S’il n’avait pas de doutes pour certains, il a préféré multiplier les contacts pour d’autres. En créant des groupes de conversations dès le mois de juillet sur les réseaux sociaux avec les coureurs potentiellement sélectionnables, en discutant régulièrement avec eux. En leur inculquant coûte que coûte cette culture du maillot bleu-blanc-rouge qui lui avait lui permis à deux reprises de terminer sur le podium du championnat du monde dans les années 1970. 

Résultat de ce travail de fond, des mines réjouies au moment de s’installer à l’hôtel jeudi soir à Igls, près d’Innsbruck. Des sourires semble-t-il sincères lors de la photo de famille ce vendredi matin devant plusieurs médias, le moment de blaguer par exemple entre Romain Bardet et Thibaut Pinot.
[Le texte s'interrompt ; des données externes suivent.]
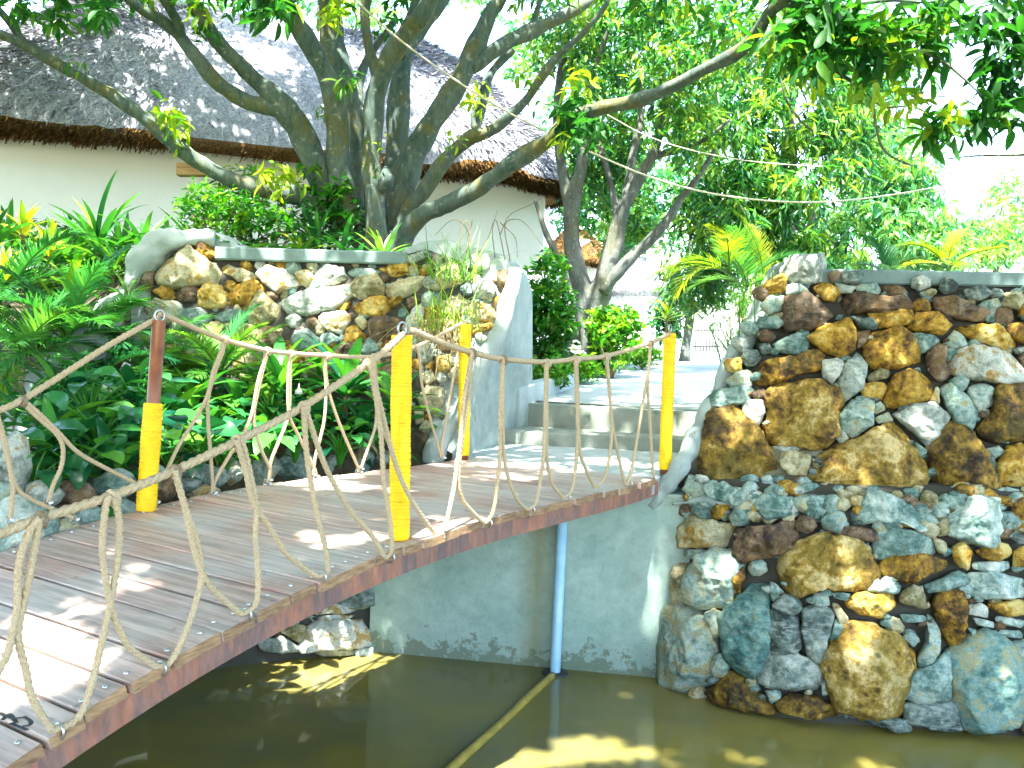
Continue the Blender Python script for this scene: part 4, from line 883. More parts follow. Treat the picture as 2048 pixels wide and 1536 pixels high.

Le moment de faire un peu le show pour Julian Alaphilippe. Le moment pour tous les coureurs d’apprécier simplement le cadre idyllique d’un Tyrol ensoleillé, de ses montagnes rocheuses et de ses prairies toutes plus verdoyantes les unes que les autres, avant d’aller en reconnaissance sur le parcours.

L’Espagne rate son avion mais ne change pas de stratégie 

Et qu’en sera-t-il chez les autres nations majeures du vélo ? Si les Espagnols ont raté leur avion jeudi et ne sont arrivés à Innsbruck que ce vendredi, leur stratégie semble quant à elle assez claire. En l’absence de Mikel Landa, Alejandro Valverde monopolisera a priori à lui seul toutes les chances de succès dimanche. Même si le jeune Enric Mas, deuxième du dernier Tour d’Espagne, pourrait également s’illustrer pour la Roja.
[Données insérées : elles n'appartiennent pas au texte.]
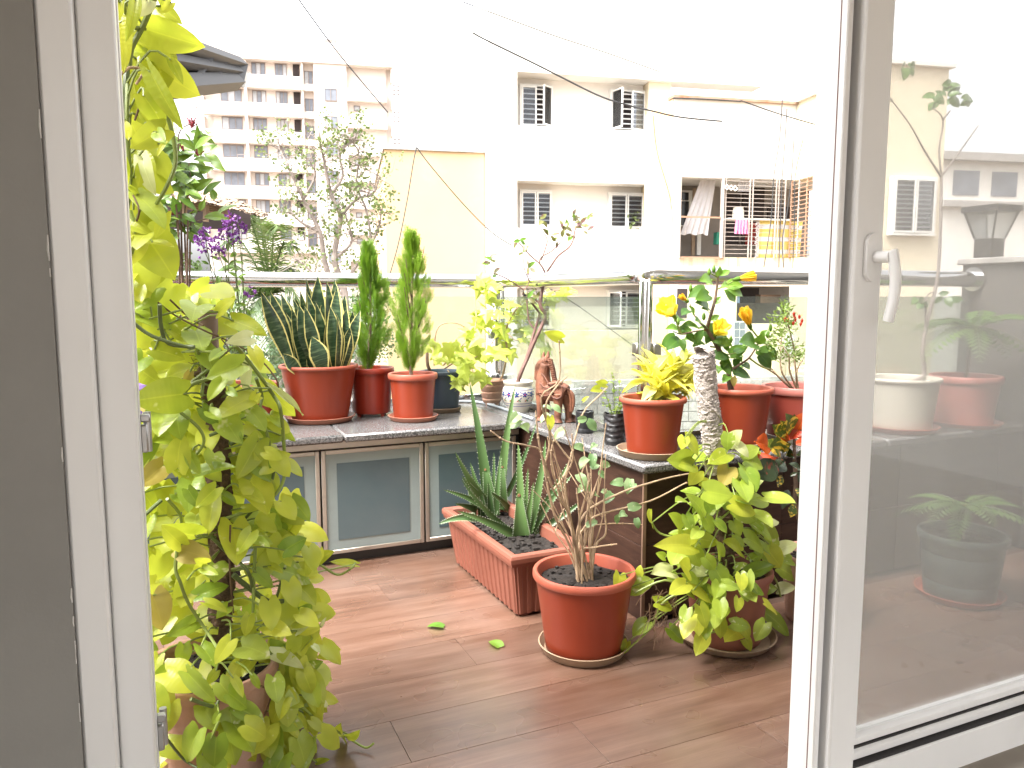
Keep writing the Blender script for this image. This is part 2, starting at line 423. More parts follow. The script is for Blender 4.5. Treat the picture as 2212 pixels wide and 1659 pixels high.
M['petal'] = leafmat('hibiscus_petal', (.86,.70,.03), (.92,.82,.20), .42, .45, 0)
M['petal_orange'] = leafmat('hibiscus_petal_folded', (.84,.48,.03), (.90,.66,.10), .40, .45, 0)
M['purple_fl'] = leafmat('purple_flower', (.11,.02,.17), (.23,.07,.32), .2, .5, 0)
M['red_fl'] = leafmat('red_flower', (.50,.02,.01), (.70,.06,.02), .3, .45, 0)
M['ixora_fl'] = leafmat('ixora_flower', (.22,.02,.03), (.42,.06,.09), .3, .5, 0)
M['dead'] = leafmat('dead_leaf', (.13,.055,.025), (.24,.12,.05), .2, .6, 0)
def snakemat():
    m, nt, b = nodes('snake_plant_leaf'); uv = coords(nt, 'UV'); v = coords(nt, 'Object', (1.2, 6, 1)); oi = nt.nodes.new('ShaderNodeObjectInfo')
    wv = nt.nodes.new('ShaderNodeTexNoise'); wv.inputs['Scale'].default_value = 4.5; wv.inputs['Detail'].default_value = 4; wv.noise_dimensions = '4D'
    mr = nt.nodes.new('ShaderNodeMath'); mr.operation='MULTIPLY'; mr.inputs[1].default_value=50; nt.links.new(oi.outputs['Random'], mr.inputs[0]); nt.links.new(mr.outputs[0], wv.inputs['W'])
    nt.links.new(v, wv.inputs['Vector'])
    r = ramp(nt, [(.40,(.012,.032,.014)),(.52,(.028,.062,.026)),(.60,(.085,.125,.06))]); nt.links.new(wv.outputs['Fac'], r.inputs[0])
    sx = nt.nodes.new('ShaderNodeSeparateXYZ'); nt.links.new(uv, sx.inputs[0])
    s1 = nt.nodes.new('ShaderNodeMath'); s1.operation='SUBTRACT'; s1.inputs[1].default_value=.5; nt.links.new(sx.outputs[0], s1.inputs[0])
    s2 = nt.nodes.new('ShaderNodeMath'); s2.operation='ABSOLUTE'; nt.links.new(s1.outputs[0], s2.inputs[0])
    s3 = nt.nodes.new('ShaderNodeMath'); s3.operation='MULTIPLY_ADD'; s3.inputs[1].default_value=.10; nt.links.new(wv.outputs['Fac'], s3.inputs[0]); nt.links.new(s2.outputs[0], s3.inputs[2])
    er = ramp(nt, [(.445,(0,0,0)),(.46,(1,1,1))]); nt.links.new(s3.outputs[0], er.inputs[0])
    c = mixc(nt, er.outputs[0], r.outputs[0], (.62,.56,.20))
    nt.links.new(c, b.inputs['Base Color']); b.inputs['Roughness'].default_value = .33
    return m
M['snake_leaf'] = snakemat()
def glassmat(name, tint, film, film_amt, refl=.08, streak=False):
    m, nt, b = nodes(name); nt.nodes.remove(b); out = nt.nodes['Material Output']
    tr = nt.nodes.new('ShaderNodeBsdfTransparent'); tr.inputs[0].default_value = (*tint, 1)
    df = nt.nodes.new('ShaderNodeBsdfDiffuse'); df.inputs[0].default_value = (*film, 1)
    tl = nt.nodes.new('ShaderNodeBsdfTranslucent'); tl.inputs[0].default_value = (*film, 1)
    m0 = nt.nodes.new('ShaderNodeMixShader'); m0.inputs[0].default_value = .5; nt.links.new(df.outputs[0], m0.inputs[1]); nt.links.new(tl.outputs[0], m0.inputs[2])
    gl = nt.nodes.new('ShaderNodeBsdfGlossy'); gl.inputs['Roughness'].default_value = .02
    m1 = nt.nodes.new('ShaderNodeMixShader'); nt.links.new(tr.outputs[0], m1.inputs[1]); nt.links.new(m0.outputs[0], m1.inputs[2])
    if streak:
        rr = ramp(nt, [(.3,(film_amt*.88,)*3),(.7,(film_amt*1.12,)*3)]); nt.links.new(noise(nt, coords(nt,'Object',(6,6,.8)), 2.5, 6, .65), rr.inputs[0]); nt.links.new(rr.outputs[0], m1.inputs[0])
    else: m1.inputs[0].default_value = film_amt
    fr = nt.nodes.new('ShaderNodeFresnel'); fr.inputs[0].default_value = 1.45
    fm = nt.nodes.new('ShaderNodeMath'); fm.operation='MULTIPLY'; fm.inputs[1].default_value = refl/.04*.5; nt.links.new(fr.outputs[0], fm.inputs[0])
    m2 = nt.nodes.new('ShaderNodeMixShader'); nt.links.new(fm.outputs[0], m2.inputs[0]); nt.links.new(m1.outputs[0], m2.inputs[1]); nt.links.new(gl.outputs[0], m2.inputs[2])
    nt.links.new(m2.outputs[0], out.inputs[0]); return m
M['glass_rail'] = glassmat('railing_glass', (.90,.955,.93), (.6,.66,.62), .045, .05, True)
M['glass_door'] = glassmat('door_glass_dusty', (.93,.93,.925), (.90,.885,.86), .19, .04, True)
M['cream_wall'] = mat('cream_plaster', (.70,.61,.45), .85, .04, .6, dirt=(.70,.62,.48), dsc=.5, dlo=.55, dhi=.9)
M['white_wall'] = mat('white_plaster', (.73,.70,.655), .85, .03, .6)
M['yellow_wall'] = mat('yellow_plaster', (.60,.42,.24), .85, .04, .5, dirt=(.64,.47,.30), dsc=.3)
M['tower_wall'] = mat('tower_plaster', (.74,.665,.61), .85, .03, .3)
M['stain_wall'] = mat('rust_streaked_plaster', (.62,.52,.38), .85, .04, .5, scale=(2.2,2.2,.12), dirt=(.30,.11,.025), dsc=1.7, dlo=.50, dhi=.72)
M['grey_stone'] = mat('grey_stone', (.36,.34,.32), .9, .25, 8, .3, 12)
M['win_frame'] = mat('window_frame_white', (.74,.73,.70), .5, .04, 5)
M['win_dark'] = mat('window_glass_dark', (.055,.058,.065), .08, .3, 1.2)
M['win_blue'] = mat('window_glass_blue', (.16,.19,.23), .08, .25, 1.0)
M['win_grey'] = mat('window_glass_grey', (.19,.205,.24), .12, .25, .8)
M['win_bronze'] = mat('window_bronze_frame', (.24,.20,.185), .5, .1)
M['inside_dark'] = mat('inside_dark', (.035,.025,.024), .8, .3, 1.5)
M['bars'] = mat('painted_bars', (.40,.355,.325), .5, .08, 8, dirt=(.34,.17,.09), dsc=3, dlo=.55, dhi=.7)
M['rusty'] = mat('rusty_bars', (.36,.24,.17), .7, .2, 4, dirt=(.30,.12,.05), dsc=2, dlo=.45, dhi=.65)
M['cable'] = mat('cable', (.03,.03,.032), .6)
M['ground'] = mat('ground_soil', (.16,.13,.10), .95, .25, .4, .3, 2)
M['awning'] = mat('awning_sheet', (.05,.052,.047), .5, .1, 2)
M['awning_frame'] = mat('awning_frame', (.012,.010,.010), .5, .1)
M['thatch'] = mat('thatch', (.24,.175,.125), .95, .35, 6, .5, 20)
M['bamboo'] = mat('bamboo', (.30,.22,.15), .7, .2, 6)
M['towel_pink'] = mat('towel_pink', (.62,.20,.33), .9, .08, 9, .3, 60)
M['cloth_grey'] = mat('cloth_grey', (.52,.50,.51), .9, .06, 3)
M['drum'] = mat('drum_cream', (.74,.70,.60), .5, .04)
M['blanket_w'] = mat('blanket_white', (.66,.64,.66), .95, .06, 4)
M['blanket_y'] = mat('blanket_yellow', (.68,.52,.15), .95, .06, 4)
M['green_box'] = mat('green_box', (.03,.25,.17), .6)
M['red_cloth'] = mat('red_cloth', (.30,.03,.025), .8)
M['lantern_glass'] = glassmat('lantern_glass', (.85,.87,.87), (.8,.8,.8), .25, .06)
M['purple_plastic'] = mat('purple_plastic', (.30,.20,.50), .4)
M['blue_cloth'] = mat('blue_cloth', (.22,.32,.52), .9)
M['glaze_white'] = mat('glaze_white', (.66,.60,.50), .22, .04, 8)
M['glaze_blue'] = mat('glaze_blue', (.02,.035,.22), .22, .1)
M['glaze_red'] = mat('glaze_red', (.45,.05,.03), .25)
M['glaze_green'] = mat('glaze_green', (.05,.22,.10), .25)
def poleW():
    m = mat('white_towel_fibre', (.49,.43,.385), .95, .2, 60, 1.0, 130, dirt=(.41,.355,.31), dsc=9)
    return m
M['fuzzy'] = poleW()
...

Plus difficile de savoir ce qu’il en sera chez les Pays-Bas. Après sa médaille d’argent sur le contre-la-montre mercredi, Tom Dumoulin, l’un des grands favoris, s’est entraîné seul vendredi sur le parcours, où il a pu notamment croiser la route des Bleus, et même rouler quelques minutes avec eux. Kruijswijk, Kelderman ou Poels seront là pour l’épauler dimanche, mais pourraient eux aussi jouer les premiers rôles en fonction du déroulement de la course.

Côté colombien, Quintana, Lopez, Uran et Henao seront quatre immenses occasions de briller. "Une dream team, se félicite d’ailleurs Augustin Moreno, le vice-président de la fédération colombienne de vélo. Ils pourraient tous être leaders et gagner la course. Je n’ose pas me prononcer, ce sera si difficile... mais ils sont plusieurs en capacité de gagner dimanche." Certains parlent d’ailleurs de l’année de la Colombie. Le pays court après son 1er titre de champion du monde et n’a jamais paru aussi bien armé.

Mais il faudra aussi compter avec l’Angleterre et le punch des frères Yates (Froome et Thomas sont forfait), la Slovénie de Roglic ou encore l’Italie de Vincenzo Nibali. Le Squale de Messine a presque tout gagné dans son immense carrière. Tous les grands Tours, plusieurs grandes classiques. Mais il n’a jamais été champion du monde.

"Ce qui est sûr, c’est qu’il n’y a jamais eu autant de coureurs capables de l’emporter, conclut Cyrille Guimard. C’est pas comme quand ça se termine au sprint. Sur ce type de parcours, il n’y a que des coureurs qui ont leur mot à dire. Des grimpeurs ou des puncheurs."